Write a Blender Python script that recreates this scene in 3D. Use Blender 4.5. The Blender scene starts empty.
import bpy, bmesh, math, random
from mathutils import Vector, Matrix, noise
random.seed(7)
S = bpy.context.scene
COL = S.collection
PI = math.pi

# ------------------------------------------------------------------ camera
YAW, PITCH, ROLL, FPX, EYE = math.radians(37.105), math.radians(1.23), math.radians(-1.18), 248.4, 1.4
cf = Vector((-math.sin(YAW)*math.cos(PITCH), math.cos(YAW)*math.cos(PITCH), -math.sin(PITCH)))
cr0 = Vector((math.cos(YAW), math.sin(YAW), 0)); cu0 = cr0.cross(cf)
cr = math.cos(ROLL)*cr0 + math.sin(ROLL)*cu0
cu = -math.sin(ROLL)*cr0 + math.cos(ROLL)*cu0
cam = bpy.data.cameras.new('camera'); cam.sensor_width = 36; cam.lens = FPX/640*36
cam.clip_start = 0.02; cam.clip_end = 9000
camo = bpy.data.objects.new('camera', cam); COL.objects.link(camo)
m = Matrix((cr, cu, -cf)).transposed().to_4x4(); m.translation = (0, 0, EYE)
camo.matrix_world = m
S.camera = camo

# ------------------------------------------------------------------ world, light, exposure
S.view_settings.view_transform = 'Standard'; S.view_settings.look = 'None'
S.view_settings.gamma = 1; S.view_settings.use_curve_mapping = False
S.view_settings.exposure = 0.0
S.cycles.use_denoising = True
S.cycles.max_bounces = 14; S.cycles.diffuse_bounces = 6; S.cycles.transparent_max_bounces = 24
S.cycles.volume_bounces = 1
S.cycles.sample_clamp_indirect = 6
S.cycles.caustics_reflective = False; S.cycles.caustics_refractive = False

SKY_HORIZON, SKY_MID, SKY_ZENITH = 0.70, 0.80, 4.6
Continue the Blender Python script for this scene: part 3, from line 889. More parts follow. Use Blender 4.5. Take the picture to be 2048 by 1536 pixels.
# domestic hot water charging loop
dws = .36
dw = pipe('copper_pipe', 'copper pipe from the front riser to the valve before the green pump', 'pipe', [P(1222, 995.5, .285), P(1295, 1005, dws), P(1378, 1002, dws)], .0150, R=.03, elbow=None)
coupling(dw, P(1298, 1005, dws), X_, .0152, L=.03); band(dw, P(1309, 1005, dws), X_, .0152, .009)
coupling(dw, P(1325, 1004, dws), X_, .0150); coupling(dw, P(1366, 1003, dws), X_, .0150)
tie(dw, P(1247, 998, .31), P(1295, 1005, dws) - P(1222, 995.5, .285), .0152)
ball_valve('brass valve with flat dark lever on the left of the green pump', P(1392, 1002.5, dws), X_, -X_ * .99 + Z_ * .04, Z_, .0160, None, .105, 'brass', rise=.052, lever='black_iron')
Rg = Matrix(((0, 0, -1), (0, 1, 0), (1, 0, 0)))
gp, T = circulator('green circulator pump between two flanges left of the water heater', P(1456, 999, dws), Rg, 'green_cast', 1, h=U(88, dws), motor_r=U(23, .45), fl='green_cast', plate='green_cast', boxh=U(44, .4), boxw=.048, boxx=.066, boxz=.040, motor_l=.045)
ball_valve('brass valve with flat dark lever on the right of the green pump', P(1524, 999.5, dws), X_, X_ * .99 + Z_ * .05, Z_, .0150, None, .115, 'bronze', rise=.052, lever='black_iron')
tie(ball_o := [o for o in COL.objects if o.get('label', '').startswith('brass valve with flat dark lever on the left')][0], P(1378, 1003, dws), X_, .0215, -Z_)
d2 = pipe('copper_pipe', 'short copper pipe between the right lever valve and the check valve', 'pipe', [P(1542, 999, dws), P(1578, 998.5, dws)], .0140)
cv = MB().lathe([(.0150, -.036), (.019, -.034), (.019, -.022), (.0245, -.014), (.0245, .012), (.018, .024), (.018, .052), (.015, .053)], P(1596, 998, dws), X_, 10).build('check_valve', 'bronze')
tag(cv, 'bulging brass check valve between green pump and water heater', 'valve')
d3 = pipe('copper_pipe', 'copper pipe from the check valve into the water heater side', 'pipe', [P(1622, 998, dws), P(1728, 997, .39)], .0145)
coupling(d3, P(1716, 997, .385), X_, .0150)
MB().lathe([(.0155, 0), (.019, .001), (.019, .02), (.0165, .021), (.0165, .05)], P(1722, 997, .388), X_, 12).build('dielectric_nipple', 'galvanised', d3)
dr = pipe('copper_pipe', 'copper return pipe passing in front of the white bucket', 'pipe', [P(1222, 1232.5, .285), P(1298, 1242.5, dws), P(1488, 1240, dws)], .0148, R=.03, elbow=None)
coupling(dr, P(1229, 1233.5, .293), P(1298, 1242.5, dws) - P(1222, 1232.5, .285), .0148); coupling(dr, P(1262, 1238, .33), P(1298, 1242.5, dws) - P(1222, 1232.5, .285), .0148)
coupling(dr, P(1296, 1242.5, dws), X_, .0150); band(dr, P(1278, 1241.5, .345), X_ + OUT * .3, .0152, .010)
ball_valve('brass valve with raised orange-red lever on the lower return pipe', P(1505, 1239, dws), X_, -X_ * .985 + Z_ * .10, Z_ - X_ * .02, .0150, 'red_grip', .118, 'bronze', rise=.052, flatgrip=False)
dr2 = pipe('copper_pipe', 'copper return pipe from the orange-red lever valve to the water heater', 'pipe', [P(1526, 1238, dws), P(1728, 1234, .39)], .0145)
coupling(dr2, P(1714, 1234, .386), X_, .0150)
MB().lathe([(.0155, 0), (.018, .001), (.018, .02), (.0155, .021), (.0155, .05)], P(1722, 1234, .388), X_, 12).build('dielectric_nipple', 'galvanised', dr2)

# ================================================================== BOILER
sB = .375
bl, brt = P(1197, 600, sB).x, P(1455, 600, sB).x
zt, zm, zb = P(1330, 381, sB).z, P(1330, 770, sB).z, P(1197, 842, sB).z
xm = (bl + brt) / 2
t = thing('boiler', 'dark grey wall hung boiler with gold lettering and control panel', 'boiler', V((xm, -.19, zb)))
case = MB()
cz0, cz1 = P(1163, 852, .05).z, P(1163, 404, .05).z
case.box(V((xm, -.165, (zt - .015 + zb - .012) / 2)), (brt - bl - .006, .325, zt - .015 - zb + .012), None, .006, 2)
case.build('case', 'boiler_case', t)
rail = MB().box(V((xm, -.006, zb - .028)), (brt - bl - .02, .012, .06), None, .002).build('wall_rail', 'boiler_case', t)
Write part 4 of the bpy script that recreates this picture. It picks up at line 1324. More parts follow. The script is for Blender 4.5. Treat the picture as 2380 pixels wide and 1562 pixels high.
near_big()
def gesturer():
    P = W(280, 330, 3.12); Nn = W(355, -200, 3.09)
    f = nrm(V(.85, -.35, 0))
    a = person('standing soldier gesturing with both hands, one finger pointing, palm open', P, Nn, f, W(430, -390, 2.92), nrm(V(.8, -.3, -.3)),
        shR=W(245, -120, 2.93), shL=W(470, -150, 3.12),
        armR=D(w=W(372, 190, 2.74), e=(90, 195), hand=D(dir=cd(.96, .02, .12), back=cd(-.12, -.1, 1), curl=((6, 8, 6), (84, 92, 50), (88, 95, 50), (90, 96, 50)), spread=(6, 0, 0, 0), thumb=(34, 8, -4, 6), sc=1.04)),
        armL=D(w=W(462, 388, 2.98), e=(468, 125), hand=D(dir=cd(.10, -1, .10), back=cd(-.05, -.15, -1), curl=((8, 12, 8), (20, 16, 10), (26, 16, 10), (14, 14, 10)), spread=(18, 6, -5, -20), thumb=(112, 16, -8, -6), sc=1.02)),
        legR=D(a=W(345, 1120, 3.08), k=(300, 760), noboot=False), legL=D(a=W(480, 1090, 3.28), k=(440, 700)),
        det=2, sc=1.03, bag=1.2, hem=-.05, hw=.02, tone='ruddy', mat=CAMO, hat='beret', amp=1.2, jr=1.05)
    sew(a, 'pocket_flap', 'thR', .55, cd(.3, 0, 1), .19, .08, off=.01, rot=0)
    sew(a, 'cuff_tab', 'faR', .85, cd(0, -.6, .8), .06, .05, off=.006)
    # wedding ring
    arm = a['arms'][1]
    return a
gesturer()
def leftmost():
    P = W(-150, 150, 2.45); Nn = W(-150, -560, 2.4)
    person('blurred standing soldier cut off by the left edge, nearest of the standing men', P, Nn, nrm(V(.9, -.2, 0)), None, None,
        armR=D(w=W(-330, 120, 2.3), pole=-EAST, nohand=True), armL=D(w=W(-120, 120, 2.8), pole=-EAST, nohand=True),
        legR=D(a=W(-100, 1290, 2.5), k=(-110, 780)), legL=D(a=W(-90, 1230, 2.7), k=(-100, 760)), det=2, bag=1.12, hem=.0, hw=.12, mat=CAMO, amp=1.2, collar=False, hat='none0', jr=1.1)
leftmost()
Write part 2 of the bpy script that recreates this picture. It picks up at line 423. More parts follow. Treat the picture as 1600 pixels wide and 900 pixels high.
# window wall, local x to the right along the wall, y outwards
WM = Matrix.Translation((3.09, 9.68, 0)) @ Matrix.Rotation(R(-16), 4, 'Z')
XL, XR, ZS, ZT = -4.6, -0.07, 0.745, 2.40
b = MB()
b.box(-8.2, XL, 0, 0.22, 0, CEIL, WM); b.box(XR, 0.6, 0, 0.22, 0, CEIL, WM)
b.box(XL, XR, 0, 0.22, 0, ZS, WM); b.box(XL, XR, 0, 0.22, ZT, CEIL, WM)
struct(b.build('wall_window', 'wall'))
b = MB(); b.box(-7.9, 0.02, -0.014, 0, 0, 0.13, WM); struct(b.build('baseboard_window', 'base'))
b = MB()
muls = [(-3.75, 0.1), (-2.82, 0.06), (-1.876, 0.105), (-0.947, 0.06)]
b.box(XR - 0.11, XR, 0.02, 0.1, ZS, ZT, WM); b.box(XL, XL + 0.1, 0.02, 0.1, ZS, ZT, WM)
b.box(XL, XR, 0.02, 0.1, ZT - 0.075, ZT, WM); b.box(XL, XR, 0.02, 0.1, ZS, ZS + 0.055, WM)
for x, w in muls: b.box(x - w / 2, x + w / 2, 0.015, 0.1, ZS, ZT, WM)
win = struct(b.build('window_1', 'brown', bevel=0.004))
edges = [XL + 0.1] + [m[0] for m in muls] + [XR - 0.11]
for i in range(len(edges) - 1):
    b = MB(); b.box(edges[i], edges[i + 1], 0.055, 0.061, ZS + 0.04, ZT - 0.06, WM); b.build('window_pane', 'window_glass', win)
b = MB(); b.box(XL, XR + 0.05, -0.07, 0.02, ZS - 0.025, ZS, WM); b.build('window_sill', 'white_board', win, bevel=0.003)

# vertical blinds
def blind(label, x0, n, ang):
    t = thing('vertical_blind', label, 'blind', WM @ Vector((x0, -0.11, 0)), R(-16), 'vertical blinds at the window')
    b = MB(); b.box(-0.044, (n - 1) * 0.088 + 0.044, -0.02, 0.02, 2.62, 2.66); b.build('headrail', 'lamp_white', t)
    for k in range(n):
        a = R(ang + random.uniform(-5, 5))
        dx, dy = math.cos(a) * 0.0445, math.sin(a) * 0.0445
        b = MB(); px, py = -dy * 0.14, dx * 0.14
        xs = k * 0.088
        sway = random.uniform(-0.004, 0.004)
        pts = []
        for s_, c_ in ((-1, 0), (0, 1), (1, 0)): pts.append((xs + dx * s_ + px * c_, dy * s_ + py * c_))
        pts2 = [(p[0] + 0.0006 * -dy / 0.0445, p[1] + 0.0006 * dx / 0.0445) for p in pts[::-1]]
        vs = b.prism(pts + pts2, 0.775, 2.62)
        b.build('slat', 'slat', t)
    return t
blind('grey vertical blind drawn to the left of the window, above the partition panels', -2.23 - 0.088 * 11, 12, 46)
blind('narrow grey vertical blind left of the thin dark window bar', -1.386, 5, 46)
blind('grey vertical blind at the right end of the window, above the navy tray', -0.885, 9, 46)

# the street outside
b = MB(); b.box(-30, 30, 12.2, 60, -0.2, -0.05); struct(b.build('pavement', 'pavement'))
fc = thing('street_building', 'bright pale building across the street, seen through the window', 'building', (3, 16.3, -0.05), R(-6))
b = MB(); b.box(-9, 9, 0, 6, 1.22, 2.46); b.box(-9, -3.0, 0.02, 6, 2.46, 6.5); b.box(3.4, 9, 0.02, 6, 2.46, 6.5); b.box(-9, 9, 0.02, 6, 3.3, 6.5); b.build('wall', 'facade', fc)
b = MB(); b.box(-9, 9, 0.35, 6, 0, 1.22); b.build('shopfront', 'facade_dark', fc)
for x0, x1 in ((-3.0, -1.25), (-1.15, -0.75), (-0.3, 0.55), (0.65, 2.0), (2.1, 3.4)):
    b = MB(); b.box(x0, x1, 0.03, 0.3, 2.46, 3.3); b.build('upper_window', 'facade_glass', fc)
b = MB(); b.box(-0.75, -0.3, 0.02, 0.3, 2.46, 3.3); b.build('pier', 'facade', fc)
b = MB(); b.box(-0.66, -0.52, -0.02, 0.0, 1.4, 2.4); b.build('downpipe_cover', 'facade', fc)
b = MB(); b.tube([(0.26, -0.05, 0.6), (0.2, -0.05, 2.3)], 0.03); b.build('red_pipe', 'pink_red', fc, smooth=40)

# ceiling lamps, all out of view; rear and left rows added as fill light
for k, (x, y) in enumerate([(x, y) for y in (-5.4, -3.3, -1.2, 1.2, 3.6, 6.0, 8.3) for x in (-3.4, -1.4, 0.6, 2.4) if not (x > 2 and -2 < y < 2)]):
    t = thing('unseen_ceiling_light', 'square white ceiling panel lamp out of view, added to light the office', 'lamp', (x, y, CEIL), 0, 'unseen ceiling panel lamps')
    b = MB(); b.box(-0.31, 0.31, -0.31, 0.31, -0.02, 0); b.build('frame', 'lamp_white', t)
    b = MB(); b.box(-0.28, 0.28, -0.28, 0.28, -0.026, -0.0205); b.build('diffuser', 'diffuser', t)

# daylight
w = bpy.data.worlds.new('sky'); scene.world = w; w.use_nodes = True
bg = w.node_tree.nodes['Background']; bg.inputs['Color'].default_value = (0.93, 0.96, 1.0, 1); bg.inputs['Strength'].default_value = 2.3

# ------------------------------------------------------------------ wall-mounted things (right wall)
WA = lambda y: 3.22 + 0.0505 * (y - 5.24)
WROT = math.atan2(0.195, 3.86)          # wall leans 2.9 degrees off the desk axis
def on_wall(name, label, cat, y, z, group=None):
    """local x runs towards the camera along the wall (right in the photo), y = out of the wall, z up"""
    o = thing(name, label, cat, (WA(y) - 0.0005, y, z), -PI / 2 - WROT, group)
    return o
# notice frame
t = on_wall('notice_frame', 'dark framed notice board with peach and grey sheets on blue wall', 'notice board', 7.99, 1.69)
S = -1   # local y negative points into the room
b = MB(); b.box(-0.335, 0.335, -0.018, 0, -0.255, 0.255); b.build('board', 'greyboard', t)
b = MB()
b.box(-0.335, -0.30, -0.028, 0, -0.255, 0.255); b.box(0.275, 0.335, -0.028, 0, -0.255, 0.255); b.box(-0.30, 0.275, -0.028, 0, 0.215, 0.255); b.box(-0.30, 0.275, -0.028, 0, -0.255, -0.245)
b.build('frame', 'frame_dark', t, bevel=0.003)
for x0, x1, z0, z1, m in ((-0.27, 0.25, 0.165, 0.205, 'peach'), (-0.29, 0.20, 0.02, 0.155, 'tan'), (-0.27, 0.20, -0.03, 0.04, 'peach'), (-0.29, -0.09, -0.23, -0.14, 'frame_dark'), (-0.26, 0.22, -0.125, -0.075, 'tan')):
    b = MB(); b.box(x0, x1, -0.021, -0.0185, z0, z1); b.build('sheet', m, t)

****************

GOAL ▸
Locate the word "pixels" in the records above, and return each line that has it.

TASK SOLUTION ▸
Continue the Blender Python script for this scene: part 3, from line 889. More parts follow. Use Blender 4.5. Take the picture to be 2048 by 1536 pixels.
Write part 4 of the bpy script that recreates this picture. It picks up at line 1324. More parts follow. The script is for Blender 4.5. Treat the picture as 2380 pixels wide and 1562 pixels high.
Write part 2 of the bpy script that recreates this picture. It picks up at line 423. More parts follow. Treat the picture as 1600 pixels wide and 900 pixels high.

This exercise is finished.